_THE EXERCISE_
Set down, please, exactly the lines below that run from the line with "Write part 3" to the line with "keep('b_screws', b, STEEL)", both lines included.

_EXERCISE DATA_
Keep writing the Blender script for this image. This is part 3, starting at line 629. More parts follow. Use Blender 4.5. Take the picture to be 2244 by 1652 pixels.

--

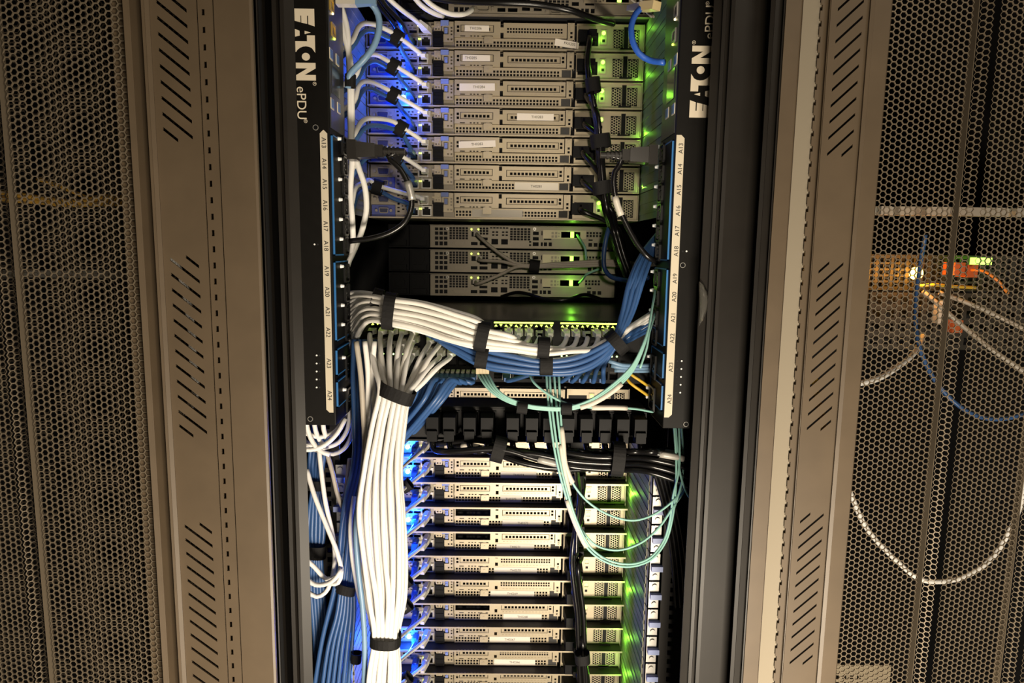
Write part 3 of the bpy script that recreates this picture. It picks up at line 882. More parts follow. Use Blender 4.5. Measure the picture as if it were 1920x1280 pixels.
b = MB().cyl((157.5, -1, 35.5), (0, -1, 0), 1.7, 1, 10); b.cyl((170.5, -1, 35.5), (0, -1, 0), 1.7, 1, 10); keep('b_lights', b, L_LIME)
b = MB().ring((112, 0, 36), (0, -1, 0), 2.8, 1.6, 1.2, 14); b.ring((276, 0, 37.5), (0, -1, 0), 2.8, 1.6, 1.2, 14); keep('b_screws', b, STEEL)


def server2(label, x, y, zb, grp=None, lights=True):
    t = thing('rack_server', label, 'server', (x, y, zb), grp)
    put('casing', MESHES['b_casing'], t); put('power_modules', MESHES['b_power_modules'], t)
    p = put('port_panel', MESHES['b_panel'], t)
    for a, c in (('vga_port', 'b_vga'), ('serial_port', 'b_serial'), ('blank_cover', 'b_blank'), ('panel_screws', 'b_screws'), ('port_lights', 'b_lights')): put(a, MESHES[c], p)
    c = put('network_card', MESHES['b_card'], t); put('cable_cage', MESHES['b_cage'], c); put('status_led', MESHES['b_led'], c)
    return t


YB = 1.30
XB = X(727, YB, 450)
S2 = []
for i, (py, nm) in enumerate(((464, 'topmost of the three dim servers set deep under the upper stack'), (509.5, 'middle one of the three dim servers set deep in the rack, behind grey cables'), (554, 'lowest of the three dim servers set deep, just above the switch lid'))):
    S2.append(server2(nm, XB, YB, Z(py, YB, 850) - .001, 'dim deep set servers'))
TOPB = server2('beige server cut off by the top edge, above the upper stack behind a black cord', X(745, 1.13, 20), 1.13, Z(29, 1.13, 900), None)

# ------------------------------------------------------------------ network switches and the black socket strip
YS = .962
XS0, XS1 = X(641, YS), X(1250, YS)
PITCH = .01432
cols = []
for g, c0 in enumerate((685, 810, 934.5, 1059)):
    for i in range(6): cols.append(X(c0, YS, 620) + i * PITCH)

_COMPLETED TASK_
Write part 3 of the bpy script that recreates this picture. It picks up at line 882. More parts follow. Use Blender 4.5. Measure the picture as if it were 1920x1280 pixels.
b = MB().cyl((157.5, -1, 35.5), (0, -1, 0), 1.7, 1, 10); b.cyl((170.5, -1, 35.5), (0, -1, 0), 1.7, 1, 10); keep('b_lights', b, L_LIME)
b = MB().ring((112, 0, 36), (0, -1, 0), 2.8, 1.6, 1.2, 14); b.ring((276, 0, 37.5), (0, -1, 0), 2.8, 1.6, 1.2, 14); keep('b_screws', b, STEEL)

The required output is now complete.